YOUR OBJECTIVE:
Extract and list every line that contains the word "objects".

INFORMATION SUPPLIED:
↓↓↓

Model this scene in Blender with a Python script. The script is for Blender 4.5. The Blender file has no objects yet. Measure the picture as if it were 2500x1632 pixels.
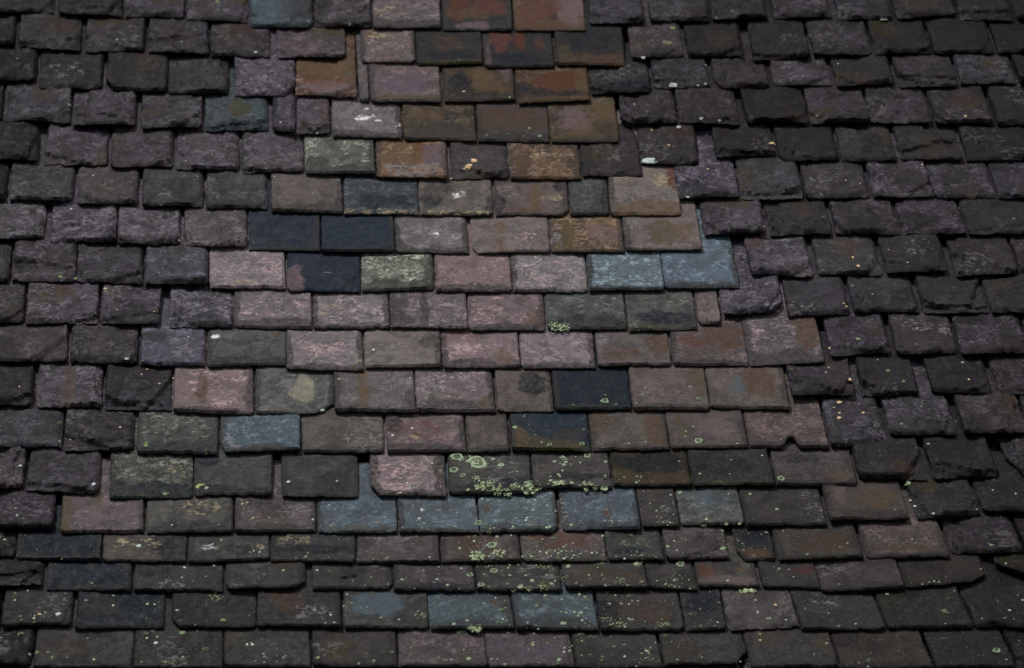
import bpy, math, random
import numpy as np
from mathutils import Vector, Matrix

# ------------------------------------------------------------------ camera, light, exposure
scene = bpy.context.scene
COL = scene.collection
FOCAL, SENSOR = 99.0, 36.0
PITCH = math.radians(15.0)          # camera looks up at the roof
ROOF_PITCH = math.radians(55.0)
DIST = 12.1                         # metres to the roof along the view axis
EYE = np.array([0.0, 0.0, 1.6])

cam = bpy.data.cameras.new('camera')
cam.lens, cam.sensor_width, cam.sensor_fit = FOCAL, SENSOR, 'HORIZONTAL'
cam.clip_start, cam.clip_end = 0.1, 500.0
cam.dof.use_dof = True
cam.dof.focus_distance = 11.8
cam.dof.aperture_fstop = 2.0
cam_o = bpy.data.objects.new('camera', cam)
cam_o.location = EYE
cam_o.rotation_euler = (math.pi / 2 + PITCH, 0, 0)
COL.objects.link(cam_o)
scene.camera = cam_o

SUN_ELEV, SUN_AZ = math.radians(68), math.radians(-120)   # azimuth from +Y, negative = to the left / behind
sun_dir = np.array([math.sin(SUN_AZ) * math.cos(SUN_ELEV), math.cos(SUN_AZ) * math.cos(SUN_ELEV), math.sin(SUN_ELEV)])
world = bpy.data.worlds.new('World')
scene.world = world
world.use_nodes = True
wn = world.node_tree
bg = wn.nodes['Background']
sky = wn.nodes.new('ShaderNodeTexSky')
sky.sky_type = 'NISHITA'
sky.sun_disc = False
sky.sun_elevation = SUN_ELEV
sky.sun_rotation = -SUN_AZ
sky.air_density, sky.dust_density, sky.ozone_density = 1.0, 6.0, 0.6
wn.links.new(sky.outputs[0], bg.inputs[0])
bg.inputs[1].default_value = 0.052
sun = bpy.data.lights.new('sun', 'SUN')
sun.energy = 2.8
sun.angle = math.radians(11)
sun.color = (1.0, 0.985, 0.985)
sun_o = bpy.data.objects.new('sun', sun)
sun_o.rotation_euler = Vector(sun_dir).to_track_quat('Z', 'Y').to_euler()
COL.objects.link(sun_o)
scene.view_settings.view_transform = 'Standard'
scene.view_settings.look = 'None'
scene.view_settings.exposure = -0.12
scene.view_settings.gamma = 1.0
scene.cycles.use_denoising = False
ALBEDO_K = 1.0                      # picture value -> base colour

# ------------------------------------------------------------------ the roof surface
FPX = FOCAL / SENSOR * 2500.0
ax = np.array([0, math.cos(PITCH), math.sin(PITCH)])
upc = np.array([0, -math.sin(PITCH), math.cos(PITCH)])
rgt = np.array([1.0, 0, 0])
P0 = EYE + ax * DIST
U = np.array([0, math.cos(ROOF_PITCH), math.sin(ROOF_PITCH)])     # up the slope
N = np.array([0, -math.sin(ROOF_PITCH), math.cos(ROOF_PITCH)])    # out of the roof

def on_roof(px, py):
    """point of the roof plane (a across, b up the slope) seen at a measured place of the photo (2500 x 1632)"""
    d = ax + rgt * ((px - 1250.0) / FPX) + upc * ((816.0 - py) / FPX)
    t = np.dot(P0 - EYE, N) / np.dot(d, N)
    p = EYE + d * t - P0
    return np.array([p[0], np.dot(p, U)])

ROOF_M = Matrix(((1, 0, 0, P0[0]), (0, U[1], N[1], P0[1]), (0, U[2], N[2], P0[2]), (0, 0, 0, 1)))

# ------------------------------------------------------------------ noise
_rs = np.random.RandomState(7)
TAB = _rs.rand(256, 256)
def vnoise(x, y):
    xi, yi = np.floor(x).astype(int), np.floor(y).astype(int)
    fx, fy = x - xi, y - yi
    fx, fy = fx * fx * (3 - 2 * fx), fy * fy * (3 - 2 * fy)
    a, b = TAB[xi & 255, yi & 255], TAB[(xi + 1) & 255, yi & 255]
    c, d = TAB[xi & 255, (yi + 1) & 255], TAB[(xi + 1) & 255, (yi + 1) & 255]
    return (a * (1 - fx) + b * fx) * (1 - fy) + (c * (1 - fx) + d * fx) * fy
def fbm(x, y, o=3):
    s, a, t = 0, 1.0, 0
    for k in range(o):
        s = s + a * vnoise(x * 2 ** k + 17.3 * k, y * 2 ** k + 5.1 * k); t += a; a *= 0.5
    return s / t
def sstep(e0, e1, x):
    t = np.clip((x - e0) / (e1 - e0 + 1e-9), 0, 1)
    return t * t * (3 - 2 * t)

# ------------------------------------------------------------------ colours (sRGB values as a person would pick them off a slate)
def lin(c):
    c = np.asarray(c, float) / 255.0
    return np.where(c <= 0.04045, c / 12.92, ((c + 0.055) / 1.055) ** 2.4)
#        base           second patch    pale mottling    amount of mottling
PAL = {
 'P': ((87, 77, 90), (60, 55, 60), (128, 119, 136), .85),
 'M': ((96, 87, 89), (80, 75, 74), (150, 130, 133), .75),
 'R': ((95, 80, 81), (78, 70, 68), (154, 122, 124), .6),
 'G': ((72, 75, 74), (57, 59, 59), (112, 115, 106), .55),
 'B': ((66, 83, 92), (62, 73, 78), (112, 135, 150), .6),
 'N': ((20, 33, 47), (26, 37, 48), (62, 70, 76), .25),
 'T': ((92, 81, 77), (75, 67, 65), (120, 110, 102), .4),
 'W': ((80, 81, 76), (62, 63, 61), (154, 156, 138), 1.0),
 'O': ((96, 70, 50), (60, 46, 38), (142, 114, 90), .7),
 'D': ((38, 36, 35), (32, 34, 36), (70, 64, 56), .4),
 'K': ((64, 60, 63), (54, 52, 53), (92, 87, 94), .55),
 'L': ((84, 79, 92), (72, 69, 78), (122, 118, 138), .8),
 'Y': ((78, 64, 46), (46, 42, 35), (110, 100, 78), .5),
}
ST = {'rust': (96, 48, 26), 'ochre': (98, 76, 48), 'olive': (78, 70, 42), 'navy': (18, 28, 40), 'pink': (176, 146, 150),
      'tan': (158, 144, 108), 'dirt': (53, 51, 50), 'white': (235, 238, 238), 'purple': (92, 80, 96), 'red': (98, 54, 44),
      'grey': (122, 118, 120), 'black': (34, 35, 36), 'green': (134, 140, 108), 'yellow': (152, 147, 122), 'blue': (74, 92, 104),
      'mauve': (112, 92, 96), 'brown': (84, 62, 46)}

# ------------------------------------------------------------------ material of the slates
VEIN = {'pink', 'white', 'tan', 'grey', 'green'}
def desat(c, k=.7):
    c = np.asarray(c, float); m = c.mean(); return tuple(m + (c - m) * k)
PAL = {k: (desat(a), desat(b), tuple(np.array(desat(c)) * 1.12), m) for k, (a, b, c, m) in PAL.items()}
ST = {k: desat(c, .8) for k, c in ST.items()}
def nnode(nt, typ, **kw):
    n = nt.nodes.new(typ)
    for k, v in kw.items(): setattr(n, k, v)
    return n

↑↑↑

RESULT OF THIS TASK:
Model this scene in Blender with a Python script. The script is for Blender 4.5. The Blender file has no objects yet. Measure the picture as if it were 2500x1632 pixels.
cam_o = bpy.data.objects.new('camera', cam)
COL.objects.link(cam_o)
sun_o = bpy.data.objects.new('sun', sun)
COL.objects.link(sun_o)